Radiation of wavelength, ${}^{\prime }{\lambda }^{\prime }$ is incident on a photocell. The fastest emitted electron has speed ‘u’. If the wavelength is changed to $\frac{3\lambda }{4}$, the speed of the fastest emitted electron will be

• A. $=u{\left(\frac{3}{4}\right)}^{\frac{1}{2}}$
• B. $>u{\left(\frac{4}{3}\right)}^{\frac{1}{2}}$
• C. $>u{\left(\frac{3}{4}\right)}^{\frac{1}{2}}$
• D. $=u{\left(\frac{4}{3}\right)}^{\frac{1}{2}}$

Answer 1

The correct option is B $>u{\left(\frac{4}{3}\right)}^{\frac{1}{2}}$

We can formulate the given situation as :

$E-\varphi =K_1$

$\frac{4}{3}E-\varphi =K_2$ (as new wavelength is $\frac{3}{4}$ times the initial wavelength)

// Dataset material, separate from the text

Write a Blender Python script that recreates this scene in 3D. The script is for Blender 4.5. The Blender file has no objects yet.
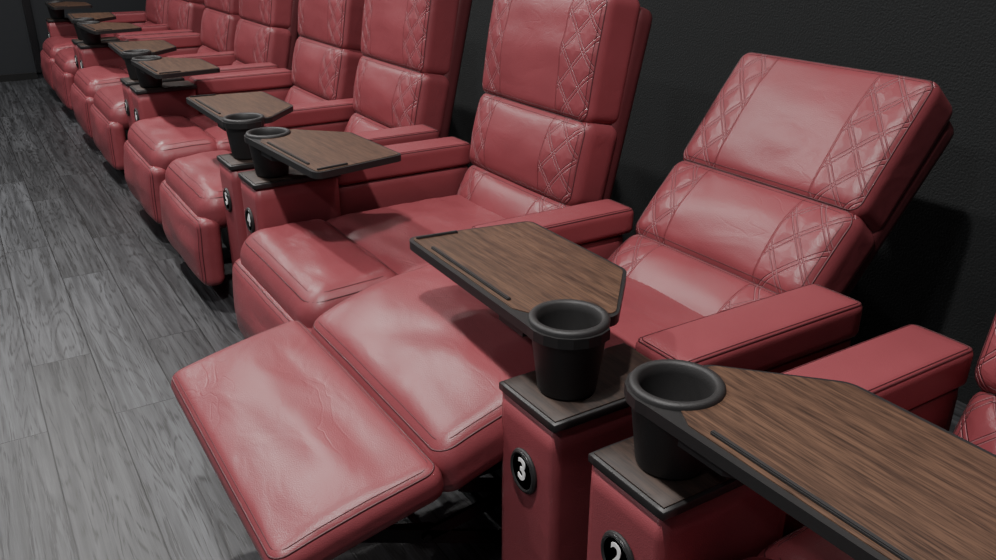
import bpy, bmesh, math
from mathutils import Vector, Matrix, noise
D=bpy.data; C=bpy.context
col=C.scene.collection
# ------------------------------------------------------------ materials
def newmat(name):
    m=D.materials.new(name); m.use_nodes=True
    nt=m.node_tree; b=nt.nodes["Principled BSDF"]
    return m,nt,b
def N(nt,t,**k):
    n=nt.nodes.new(t)
    for a,v in k.items(): setattr(n,a,v)
    return n
def mth(nt,op,a,b=None,c=None,clamp=False):
    n=nt.nodes.new("ShaderNodeMath"); n.operation=op; n.use_clamp=clamp
    for i,v in enumerate((a,b,c)):
        if v is None: continue
        if isinstance(v,(int,float)): n.inputs[i].default_value=v
        else: nt.links.new(v,n.inputs[i])
    return n.outputs[0]
def maprange(nt,v,a,b,c,d,smooth=True):
    n=nt.nodes.new("ShaderNodeMapRange"); n.interpolation_type='SMOOTHSTEP' if smooth else 'LINEAR'
    nt.links.new(v,n.inputs[0])
    for i,x in zip((1,2,3,4),(a,b,c,d)): n.inputs[i].default_value=x
    return n.outputs[0]
def mixc(nt,f,a,b,mode='MIX'):
    n=nt.nodes.new("ShaderNodeMix"); n.data_type='RGBA'; n.blend_type=mode
    if isinstance(f,(int,float)): n.inputs[0].default_value=f
    else: nt.links.new(f,n.inputs[0])
    for i,v in ((6,a),(7,b)):
        if isinstance(v,tuple): n.inputs[i].default_value=v
        else: nt.links.new(v,n.inputs[i])
    return n.outputs[2]
def leather(name,colr,quilt=False,rough=.38,wrinkle=.5):
    m,nt,b=newmat(name); L=nt.links.new
    geo=N(nt,"ShaderNodeNewGeometry")
    n1=N(nt,"ShaderNodeTexNoise"); n1.inputs["Scale"].default_value=4; n1.inputs["Detail"].default_value=3
    L(geo.outputs["Position"],n1.inputs["Vector"])
    c0=mixc(nt,maprange(nt,n1.outputs[0],.3,.7,0,1),tuple(x*.94 for x in colr)+(1,),tuple(x*1.05 for x in colr)+(1,))
    v=N(nt,"ShaderNodeTexVoronoi"); v.inputs["Scale"].default_value=450
    L(geo.outputs["Position"],v.inputs["Vector"])
    mp=N(nt,"ShaderNodeMapping"); mp.inputs["Scale"].default_value=(12,6,12); L(geo.outputs["Position"],mp.inputs["Vector"])
    n2=N(nt,"ShaderNodeTexNoise"); n2.inputs["Scale"].default_value=1; n2.inputs["Detail"].default_value=2.0; n2.inputs["Distortion"].default_value=.8; n2.inputs["Roughness"].default_value=.4
    L(mp.outputs[0],n2.inputs["Vector"])
    mp3=N(nt,"ShaderNodeMapping"); mp3.inputs["Scale"].default_value=(15,7,15); mp3.inputs["Rotation"].default_value=(.3,.2,.5); L(geo.outputs["Position"],mp3.inputs["Vector"])
    n3=N(nt,"ShaderNodeTexNoise"); n3.inputs["Scale"].default_value=1; n3.inputs["Detail"].default_value=1; n3.inputs["Distortion"].default_value=.9
    L(mp3.outputs[0],n3.inputs["Vector"])
    rid=maprange(nt,mth(nt,'ABSOLUTE',mth(nt,'SUBTRACT',n3.outputs[0],.5)),0,.04,0,1)
    cm=maprange(nt,n1.outputs[0],.48,.66,0,1)
    crease=mth(nt,'MULTIPLY',mth(nt,'SUBTRACT',1,rid),cm)
    bp=N(nt,"ShaderNodeBump"); bp.inputs["Strength"].default_value=.3; bp.inputs["Distance"].default_value=.0010
    L(v.outputs["Distance"],bp.inputs["Height"])
    bp2=N(nt,"ShaderNodeBump"); bp2.inputs["Strength"].default_value=wrinkle; bp2.inputs["Distance"].default_value=.008
    L(mth(nt,'SUBTRACT',n2.outputs[0],mth(nt,'MULTIPLY',crease,.09)),bp2.inputs["Height"]); L(bp.outputs[0],bp2.inputs["Normal"])
    out=bp2
    if quilt:
        bp2.inputs["Strength"].default_value=.3
        uv=N(nt,"ShaderNodeUVMap"); sp=N(nt,"ShaderNodeSeparateXYZ"); L(uv.outputs[0],sp.inputs[0])
        x,y=sp.outputs[0],sp.outputs[1]
        ax=mth(nt,'ABSOLUTE',x)
        mask=mth(nt,'MULTIPLY',mth(nt,'GREATER_THAN',ax,.165),mth(nt,'LESS_THAN',ax,.304))
        y2=mth(nt,'MULTIPLY',y,.84)
        ds=[]
        for op in ('ADD','SUBTRACT'):
            c=mth(nt,op,ax,y2)
            ds.append(mth(nt,'PINGPONG',c,.044))
        gs=[maprange(nt,mth(nt,'ABSOLUTE',mth(nt,'SUBTRACT',d,.0065)),.0,.0030,0,1) for d in ds]
        g=mth(nt,'MINIMUM',gs[0],gs[1])
        pf=mth(nt,'MINIMUM',maprange(nt,ds[0],.004,.034,0,1),maprange(nt,ds[1],.004,.034,0,1))
        h=mth(nt,'ADD',mth(nt,'MULTIPLY',g,.65),mth(nt,'MULTIPLY',pf,.36))
        h=mth(nt,'MULTIPLY',h,mask)
        sl=maprange(nt,mth(nt,'ABSOLUTE',mth(nt,'SUBTRACT',ax,.163)),0,.004,0,1)
        h=mth(nt,'ADD',h,mth(nt,'MULTIPLY',sl,.5))
        bq=N(nt,"ShaderNodeBump"); bq.inputs["Strength"].default_value=1; bq.inputs["Distance"].default_value=.0056
        L(h,bq.inputs["Height"]); L(bp2.outputs[0],bq.inputs["Normal"]); out=bq
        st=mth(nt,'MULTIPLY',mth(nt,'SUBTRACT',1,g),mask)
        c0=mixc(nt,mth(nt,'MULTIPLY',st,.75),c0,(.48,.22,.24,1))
    L(c0,b.inputs["Base Color"]); L(out.outputs[0],b.inputs["Normal"])
    b.inputs["Roughness"].default_value=rough
    b.inputs["Specular IOR Level"].default_value=.45
    return m
RED=(.236,.052,.062)
M_LEA=leather("red_leather",RED)
M_TAUT=leather("red_leather_taut",RED,False,.42,.15)
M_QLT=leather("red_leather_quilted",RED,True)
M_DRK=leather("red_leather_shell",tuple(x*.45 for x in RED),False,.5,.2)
def plain(name,c,rough=.5,metal=0,bump=0,scale=200):
    m,nt,b=newmat(name)
    n=N(nt,"ShaderNodeTexNoise"); n.inputs["Scale"].default_value=scale; n.inputs["Detail"].default_value=3
    g=N(nt,"ShaderNodeNewGeometry"); nt.links.new(g.outputs["Position"],n.inputs["Vector"])
    nt.links.new(mixc(nt,n.outputs[0],tuple(x*.8 for x in c)+(1,),tuple(min(1,x*1.2) for x in c)+(1,)),b.inputs["Base Color"])
    b.inputs["Roughness"].default_value=rough; b.inputs["Metallic"].default_value=metal
    if bump:
        bp=N(nt,"ShaderNodeBump"); bp.inputs["Strength"].default_value=.6; bp.inputs["Distance"].default_value=bump
        nt.links.new(n.outputs[0],bp.inputs["Height"]); nt.links.new(bp.outputs[0],b.inputs["Normal"])
    return m
M_STI=plain("seam_thread",(.075,.016,.02),.5)
M_BLK=plain("black_plastic",(.019,.018,.018),.55,0,.0006,500)
M_EDG=plain("tray_edge_rubber",(.014,.013,.013),.5)
M_STEEL=plain("black_steel",(.02,.02,.022),.35,.6)
M_WHT=plain("white_numeral",(.9,.9,.86),.5)
M_CHR=plain("badge_ring",(.05,.05,.05),.25,.5)
M_CAV=plain("black_base_cloth",(.006,.006,.006),.9)
def wood(name,c1,c2,rough=.46):
    m,nt,b=newmat(name); L=nt.links.new
    tc=N(nt,"ShaderNodeTexCoord"); mp=N(nt,"ShaderNodeMapping"); mp.inputs["Scale"].default_value=(55,2.6,20)
    L(tc.outputs["Object"],mp.inputs["Vector"])
    n=N(nt,"ShaderNodeTexNoise"); n.inputs["Scale"].default_value=1.6; n.inputs["Detail"].default_value=8; n.inputs["Roughness"].default_value=.66; n.inputs["Distortion"].default_value=.5
    L(mp.outputs[0],n.inputs["Vector"])
    mp2=N(nt,"ShaderNodeMapping"); mp2.inputs["Scale"].default_value=(460,16,10); L(tc.outputs["Object"],mp2.inputs["Vector"])
    n2=N(nt,"ShaderNodeTexNoise"); n2.inputs["Scale"].default_value=1; n2.inputs["Detail"].default_value=3; L(mp2.outputs[0],n2.inputs["Vector"])
    c=mixc(nt,maprange(nt,n.outputs[0],.32,.68,0,1),c1+(1,),c2+(1,))
    c=mixc(nt,maprange(nt,n2.outputs[0],.46,.64,0,.7),c,tuple(x*.35 for x in c1)+(1,))
    L(c,b.inputs["Base Color"]); b.inputs["Roughness"].default_value=rough
    return m
M_WOOD=wood("walnut_laminate",(.054,.028,.018),(.128,.069,.042))
M_WOODD=wood("walnut_plate",(.020,.012,.009),(.044,.025,.017),.6)
def floor_mat():
    m,nt,b=newmat("grey_vinyl_planks"); L=nt.links.new
    g=N(nt,"ShaderNodeNewGeometry")
    rot=N(nt,"ShaderNodeMapping"); rot.inputs["Rotation"].default_value=(0,0,math.radians(90)); L(g.outputs["Position"],rot.inputs["Vector"])
    br=N(nt,"ShaderNodeTexBrick"); br.inputs["Scale"].default_value=1; br.inputs["Brick Width"].default_value=1.22; br.inputs["Row Height"].default_value=.18
    br.inputs["Mortar Size"].default_value=.0022; br.inputs["Mortar Smooth"].default_value=.2; br.offset=.37
    br.inputs["Color1"].default_value=(0,0,0,1); br.inputs["Color2"].default_value=(1,1,1,1); br.inputs["Mortar"].default_value=(.5,.5,.5,1)
    L(rot.outputs[0],br.inputs["Vector"])
    sc=N(nt,"ShaderNodeVectorMath",operation='SCALE'); L(br.outputs["Color"],sc.inputs[0]); sc.inputs[3].default_value=7.3
    ad=N(nt,"ShaderNodeVectorMath",operation='ADD'); L(g.outputs["Position"],ad.inputs[0]); L(sc.outputs[0],ad.inputs[1])
    mp=N(nt,"ShaderNodeMapping"); mp.inputs["Scale"].default_value=(8,.8,1); L(ad.outputs[0],mp.inputs["Vector"])
    n=N(nt,"ShaderNodeTexNoise"); n.inputs["Scale"].default_value=1.3; n.inputs["Detail"].default_value=2.5; n.inputs["Roughness"].default_value=.5; n.inputs["Distortion"].default_value=.6
    L(mp.outputs[0],n.inputs["Vector"])
    band=mth(nt,'PINGPONG',mth(nt,'MULTIPLY',n.outputs[0],13.0),.5)
    mp2=N(nt,"ShaderNodeMapping"); mp2.inputs["Scale"].default_value=(210,9,1); L(ad.outputs[0],mp2.inputs["Vector"])
    n2=N(nt,"ShaderNodeTexNoise"); n2.inputs["Scale"].default_value=1; n2.inputs["Detail"].default_value=3; n2.inputs["Roughness"].default_value=.6; L(mp2.outputs[0],n2.inputs["Vector"])
    mp4=N(nt,"ShaderNodeMapping"); mp4.inputs["Scale"].default_value=(45,1.5,1); L(ad.outputs[0],mp4.inputs["Vector"])
    n4=N(nt,"ShaderNodeTexNoise"); n4.inputs["Scale"].default_value=1; n4.inputs["Detail"].default_value=3; L(mp4.outputs[0],n4.inputs["Vector"])
    c=mixc(nt,maprange(nt,n4.outputs[0],.3,.7,0,1),(.030,.031,.033,1),(.080,.083,.087,1))
    gr=mth(nt,'MULTIPLY',maprange(nt,n2.outputs[0],.40,.58,.15,1),maprange(nt,band,.0,.30,.95,.25))
    c=mixc(nt,gr,c,(.008,.008,.008,1))
    pl=mixc(nt,br.outputs["Color"],(.74,.73,.73,1),(1.25,1.25,1.27,1))
    c=mixc(nt,1.0,c,pl,'MULTIPLY')
    c=mixc(nt,br.outputs["Fac"],c,(.004,.004,.004,1))
    L(c,b.inputs["Base Color"]); b.inputs["Roughness"].default_value=.42
    h=mth(nt,'SUBTRACT',mth(nt,'MULTIPLY',gr,-.3),br.outputs["Fac"])
    bp=N(nt,"ShaderNodeBump"); bp.inputs["Strength"].default_value=.5; bp.inputs["Distance"].default_value=.0015
    L(h,bp.inputs["Height"]); L(bp.outputs[0],b.inputs["Normal"])
    return m
M_FLOOR=floor_mat()
M_WALL=plain("black_wall_carpet",(.011,.0125,.013),.95,0,.008,150)
M_FAR=plain("charcoal_wall_paint",(.016,.018,.021),.85)
M_CEIL=plain("black_ceiling",(.02,.02,.02),.9)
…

Let the speed of fastest electron be $u$ and $u_1$ respectively.

On arranging the above equations, we get :
$u_1=\sqrt{\frac{4}{3}}\sqrt{\frac{E-\frac{3}{4}\varphi }{E-\varphi }}u$
which concludes that $u_1>u{\left(\frac{4}{3}\right)}^{\frac{1}{2}}$